Censure et journalisme

Dans une conversation avec une journaliste du Figaro, il  y a quelques mois. J’ai abordé, par hasard, la question de l’élimination des qualifications intermédiaires par les systèmes d’information. Brutalement, j’ai eu l’impression de sentir le soufre. J’ai argué qu’il n’y avait là rien de révolutionnaire, que toute la presse anglo-saxonne en débattait, et que The Economist, par exemple, n’avait rien d’un journal trotskyste… Heureusement, un de ses amis, qui vit aux USA et qui se trouvait être arrivé entre temps, a confirmé mes dires. En tout cas une telle nouvelle ne pourrait jamais être imprimée par le Figaro.

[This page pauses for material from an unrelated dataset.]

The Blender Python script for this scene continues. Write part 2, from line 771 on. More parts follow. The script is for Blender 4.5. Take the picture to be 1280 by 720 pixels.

J’ai eu le même type d’aventure avec Le Monde. Avant que les suicides de France Télécom aient les conséquences qu’on leur connaît, j’avais fait remarquer à une autre journaliste que les techniques qui semblaient y avoir été utilisées ressemblaient à celles des cabinets de conseil en stratégie anglo-saxons. (Elles ont fait l’objet de nombreuses publications.) Et que ces techniques ayant pour conséquence la dislocation du lien social – cause de la résistance au changement, c’était un facteur favorable au suicide de gens fragiles. J’ai vite compris que celui qui écrirait ce type de choses se retrouverait au fond de la Seine avec du béton aux pieds. J’ai prudemment remballé mes idées subversives.

Je trouve plusieurs paradoxes fascinants dans ces observations. 1) Ne s’attendrait-on pas à ce que les journalistes lisent les journaux étrangers ? 2) pourquoi ai-je eu l’impression d’être dangereux, alors que je ne faisais que citer des sources anciennes que n’importe qui peut vérifier ?

En fait, je crois que le problème est général. Nous jugeons en fonction d’un ensemble d’idées reçues qui définissent ce qui est bien ou pas. Nous ne pensons pas. Et la presse ne fait que diffuser ces idées reçues. C’est une forme de censure.

Mais elle n’interdit pas le changement. Elle impose simplement qu’il soit exprimé d’une façon qui ne heurte pas ce qu’Edgar Schein a appelé les « valeurs officielles ». D’ailleurs, il existe dans la société des personnes dont le rôle est d’être écoutées. Un leader d’opinion patenté (cf. l’ami de la première journaliste) fait évoluer les idées reçues.